In Brian’s experience, he’s never seen this amount to less than $42k per person per year.
with Diana Larsen
“We learn in the direction of the questions we ask ourselves.”@DianaOfPortland #agileandbeyond #aab22
— Fazzaro (@jonfazzaro) May 25, 2022
Hold people accountable <—— OR ——> Lead through learning
”Knowledge Learning Work”
with Tim Ottinger
Watch the baton, not the runners.
– Don Reinertsen
There is an undue amount of attention given to speeding up development work. In a traditional team of solo devs, hands-on-keys work typically only accounts for a small percentage the total lead time. Most of the time, the work sits in a queue somewhere, waiting.
Even if they were to double the speed of their dev work, that would only produce a 2.5% gain in speed overall. Also: no one can double their development speed. That’s not a thing.
A hypothetical team spends 60% of their development time fixing bugs.
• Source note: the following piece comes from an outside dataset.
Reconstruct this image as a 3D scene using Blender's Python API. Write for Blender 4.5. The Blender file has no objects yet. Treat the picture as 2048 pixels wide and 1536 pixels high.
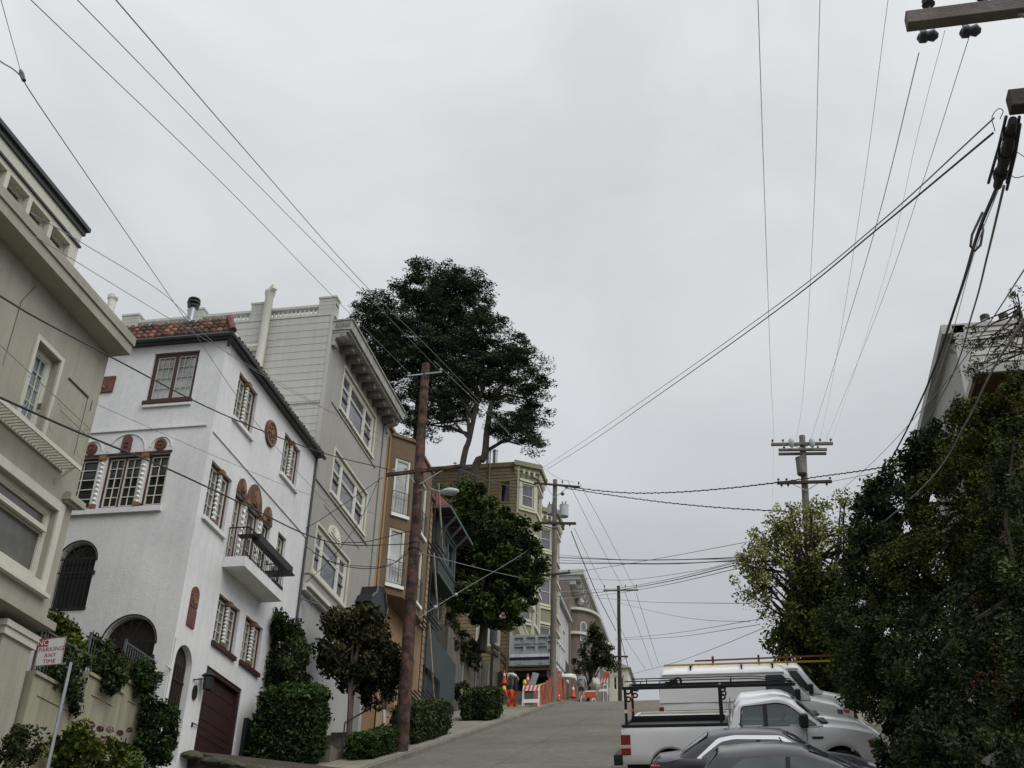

What if they could eliminate bug work by going 2x slower? This would result in a net lead time reduction (speed gain) of 20%:
(100% - 60%) * 2x = 80%
“Every bit of work you have in progress is another reason for someone to interrupt you.”
Ensemble programming (including pairing) is inherently more efficient because it replaces handoffs and the considerable lead time between touches with real-time interactions.